* Extracted records *
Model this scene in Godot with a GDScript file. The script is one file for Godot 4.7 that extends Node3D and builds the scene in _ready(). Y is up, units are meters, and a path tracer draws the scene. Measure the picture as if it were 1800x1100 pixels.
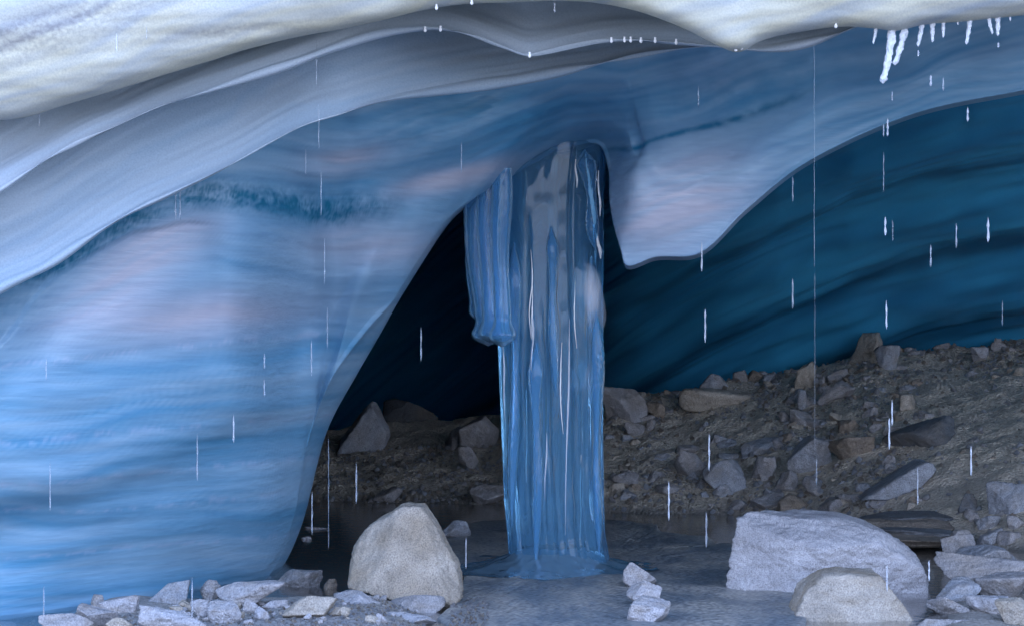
extends Node3D
# An ice cave under a glacier snout: blue ice walls and folds, a clear ice column, rubble and a meltwater floor.

const F := 4200.0      # metres to picture units at one metre's distance
const EYE := 1.5
const SKY := 1.0

var noise := FastNoiseLite.new()
var fine := FastNoiseLite.new()
var rng := RandomNumberGenerator.new()
var taken := {}
var M := {}
var spheres := {}


func _ready() -> void:
	rng.seed = 41
	noise.seed = 7
	noise.noise_type = FastNoiseLite.TYPE_SIMPLEX_SMOOTH
	noise.frequency = 1.0
	noise.fractal_octaves = 4
	fine.seed = 19
	fine.noise_type = FastNoiseLite.TYPE_SIMPLEX_SMOOTH
	fine.frequency = 1.0
	fine.fractal_octaves = 2

	# camera
	var cam := Camera3D.new()
	cam.name = "camera"
	cam.position = Vector3(0, EYE, 0)
	cam.fov = rad_to_deg(2.0 * atan(550.0 / F))
	cam.near = 0.1
	cam.far = 900.0
	cam.current = true
	add_child(cam)
	# sky
	var env := Environment.new()
	env.background_mode = Environment.BG_SKY
	var sky := Sky.new()
	var sm := ProceduralSkyMaterial.new()
	sm.sky_top_color = Color(0.55, 0.66, 0.87)
	sm.sky_horizon_color = Color(0.87, 0.91, 1.0)
	sm.sky_curve = 0.22
	sm.ground_bottom_color = Color(0.25, 0.24, 0.22)
	sm.ground_horizon_color = Color(0.5, 0.5, 0.5)
	sky.sky_material = sm
	env.sky = sky
	env.background_energy_multiplier = SKY
	env.tonemap_mode = Environment.TONE_MAPPER_LINEAR
	env.tonemap_exposure = 5.1
	env.sdfgi_enabled = true
	env.ssao_enabled = true
	env.ssil_enabled = true
	var we := WorldEnvironment.new()
	we.name = "environment"
	we.environment = env
	add_child(we)
	# sun: high behind the glacier, so that the snout and the cave stand in its shade and the gravel plain before it is sunlit
	var sun := DirectionalLight3D.new()
	sun.name = "sun"
	sun.light_energy = 1.4
	sun.light_color = Color(1.0, 0.95, 0.86)
	sun.light_angular_distance = 0.5
	sun.shadow_enabled = true
	sun.rotation_degrees = Vector3(-42, 168, 0)
	add_child(sun)

	materials()
	build_ground()
	build_glacier()
	build_column()
	build_icicles()
	build_rocks()
	build_drops()


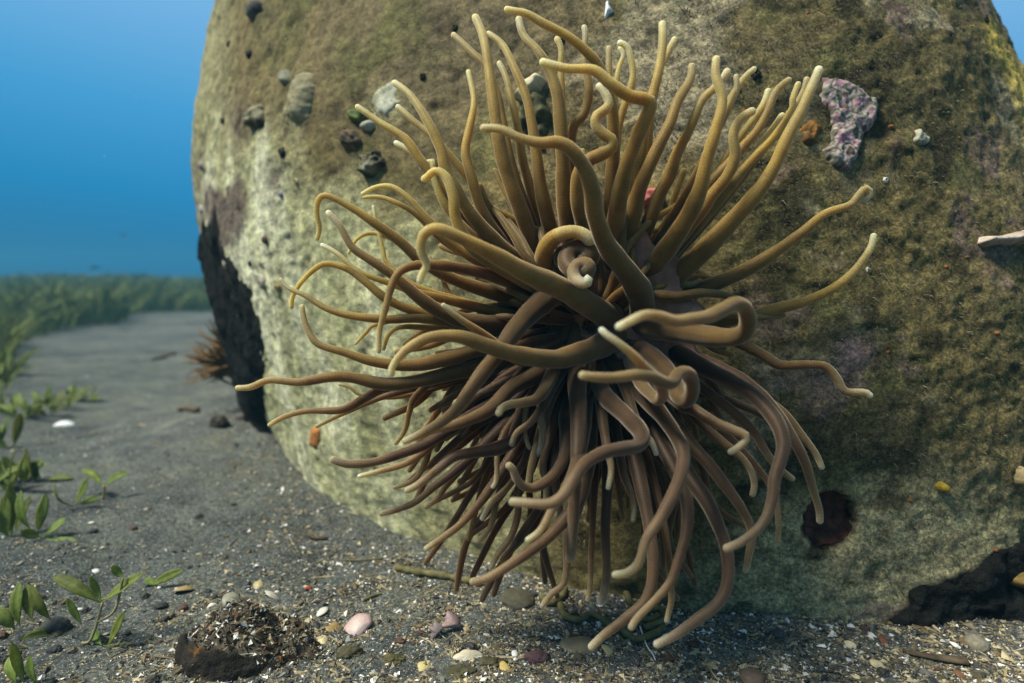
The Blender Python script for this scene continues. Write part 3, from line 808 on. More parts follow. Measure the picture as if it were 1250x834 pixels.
growth("oval_mollusc", "big ribbed olive oval mollusc on the upper left of the block", "mollusc", oval(371, 120, 16, 34, .18, 24, .05, 5), 0.011,
       blend([(.16, .15, .08), (.22, .20, .11), (.28, .25, .15)], 140, 9), rough_amp=.0018, rough_scale=170, step=1.2, jag=2, edge=19)
growth("fuzzy_lump", "fuzzy dark olive lump left of the upper tentacles", "sponge", oval(452, 199, 14, 16, 0, 18, .12, 6), 0.012,
       blend([(.02, .02, .012), (.09, .085, .045), (.20, .20, .14)], 90, 10), rough_amp=.010, rough_scale=110, step=1.3, jag=5, edge=12)
growth("broken_shell", "small brown-mouthed broken shell beside the fuzzy lump", "shell", oval(428, 172, 12, 14, .3, 16, .12, 7), 0.010,
       blend([(.012, .010, .008), (.20, .12, .06), (.06, .05, .03)], 80, 11), rough_amp=.008, rough_scale=90, step=1.2, pits=.02, jag=4, edge=8)
growth("pale_limpet", "pale limpet just above the broken brown shell", "shell", oval(447, 153, 10, 7, -.5, 14, .1, 8), 0.008, blend([(.10, .10, .06), (.45, .45, .36)], 60, 12), rough_amp=.003, step=1.2, edge=8, jag=2)
growth("green_tuft", "bright green algae tuft over the broken brown shell", "algae", oval(437, 140, 14, 10, .4, 14, .2, 9), 0.010, blend([(.06, .09, .02), (.14, .18, .04)], 90, 13), rough_amp=.007, rough_scale=130, step=1.3, edge=8)
growth("dark_cluster", "dark shell cluster left of the oval mollusc", "shell", oval(321, 144, 10, 18, .2, 16, .2, 10), 0.008, blend([(.02, .018, .012), (.10, .085, .04), (.24, .24, .16)], 70, 14), rough_amp=.010, rough_scale=80, step=1.3, pits=.012, jag=5, edge=8)
growth("grey_limpet", "grey-green limpet touching the oval mollusc's left side", "shell", oval(352, 97, 8, 10, 0, 14, .1, 11), 0.009, blend([(.05, .05, .03), (.22, .22, .15)], 60, 15), rough_amp=.004, step=1.2, edge=8, jag=2)
growth("slanting_mussel", "dark slanting mussel near the block's top left corner", "mussel", oval(314, 13, 6, 14, .5, 16, .08, 12), 0.009, blend([(.03, .03, .025), (.13, .13, .10)], 60, 16), rough_amp=.004, step=1.2, edge=6, jag=2)
growth("pale_shell", "pale yellow shell half hidden behind the upper tentacles", "shell", [(626, 118), (640, 102), (658, 92), (668, 100), (660, 112), (640, 126)], 0.014, blend([(.35, .28, .13), (.62, .54, .33)], 50, 17), M_SHELL, rough_amp=.003, step=1.2, edge=8, jag=2)
growth("dark_mussel_clump", "blackish mossy clump below the pale yellow shell, behind tentacles", "mussel", oval(655, 150, 20, 34, 0, 18, .15, 13), 0.010, blend([(.012, .012, .008), (.07, .07, .025)], 60, 18), rough_amp=.010, rough_scale=60, step=1.6, edge=10)
growth("white_sponge_scrap", "small bright white scrap near the top edge above the tentacles", "sponge", [(737, 20), (738, 4), (743, -2), (746, 8), (751, 14), (744, 18), (739, 26)], 0.004, flat((.75, .78, .78), .1), M_SHELL, rough_amp=.002, step=1.0, edge=4, jag=1.5)
growth("orange_tag_sponge", "flat orange sponge tag at the pale foot of the block", "sponge", [(377, 523), (386, 518), (393, 524), (395, 544), (388, 548), (379, 542)], 0.004, flat((.36, .15, .04), .35), rough_amp=.003, step=1.0, edge=8, jag=1.5)
growth("pink_sponge", "small pink sponge glimpsed between the upper right tentacles", "sponge", oval(795, 244, 14, 9, -.5, 14, .15, 14), 0.012, flat((.45, .13, .11), .3), rough_amp=.004, step=1.3, edge=6)
growth("white_crust", "fluffy whitish crust on the block's upper right", "sponge", oval(1131, 165, 13, 9, .2, 14, .25, 15), 0.005, blend([(.16, .15, .08), (.42, .40, .30)], 110, 19), rough_amp=.005, rough_scale=140, step=1.3, edge=7, jag=5)
growth("yellow_ball_sponge", "mustard ball sponge low on the block's right", "sponge", oval(1149, 594, 7, 7, 0, 14, .08, 16), 0.010, flat((.28, .20, .02), .2), rough_amp=.002, step=1.0, edge=6, jag=1)
growth("tan_tube_sponge", "tan tube-shaped sponge at the right edge", "sponge", oval(1240, 580, 6, 14, .1, 14, .08, 17), 0.012, flat((.24, .19, .10), .25), rough_amp=.003, step=1.0, edge=6, jag=1)
growth("brown_sponge", "yellow-brown knob inside the dark hollow's right end", "sponge", oval(1246, 707, 12, 9, -.3, 14, .12, 18), 0.02, flat((.16, .11, .03), .3), rough_amp=.004, step=1.2, edge=7, jag=2)
growth("white_scar", "chalky white scar on the block left of the upper tentacles", "crust", [(446, 118), (462, 98), (480, 92), (492, 104), (486, 126), (470, 142), (452, 142)], 0.0015, blend([(.22, .22, .14), (.42, .43, .33)], 90, 20), rough_amp=.0015, rough_scale=110, step=1.4, edge=12, jag=9)
ORANGE = [(985, 18, 4.5, "beside the top edge"), (908, 136, 4, "behind the upper right tentacle tips"), (1093, 150, 6, "right of the pink crust"), (1178, 165, 5, "on the upper right flank"),
          (1162, 324, 6, "lowest of three by the shell ledge"), (1182, 301, 4, "highest of three by the shell ledge"), (1187, 312, 4.5, "middle of three by the shell ledge"), (1084, 430, 5, "beside the lilac patch"),
          (1216, 407, 4.5, "alone near the right edge"), (1112, 612, 4.5, "left of the mustard ball"), (1218, 673, 5.5, "on the hollow's upper rim")]
for k, (u_, v_, r_, w_) in enumerate(ORANGE):
    growth("orange_sponge", f"tiny orange sponge dot {w_}", "sponge", oval(u_, v_, r_ * .8, r_ * .75, 0, 12, .2, 30 + k), 0.003, flat((.24, .085, .015), .3), group="orange sponge dots on the block", rough_amp=.002, step=.9, edge=4, jag=1)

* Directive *
Reproduce only the lines of the records from the start up to and including the line that holds "const SKY := 1.0"; do not carry over any picture.

* Correct answer *
Model this scene in Godot with a GDScript file. The script is one file for Godot 4.7 that extends Node3D and builds the scene in _ready(). Y is up, units are meters, and a path tracer draws the scene. Measure the picture as if it were 1800x1100 pixels.
extends Node3D
# An ice cave under a glacier snout: blue ice walls and folds, a clear ice column, rubble and a meltwater floor.

const F := 4200.0      # metres to picture units at one metre's distance
const EYE := 1.5
const SKY := 1.0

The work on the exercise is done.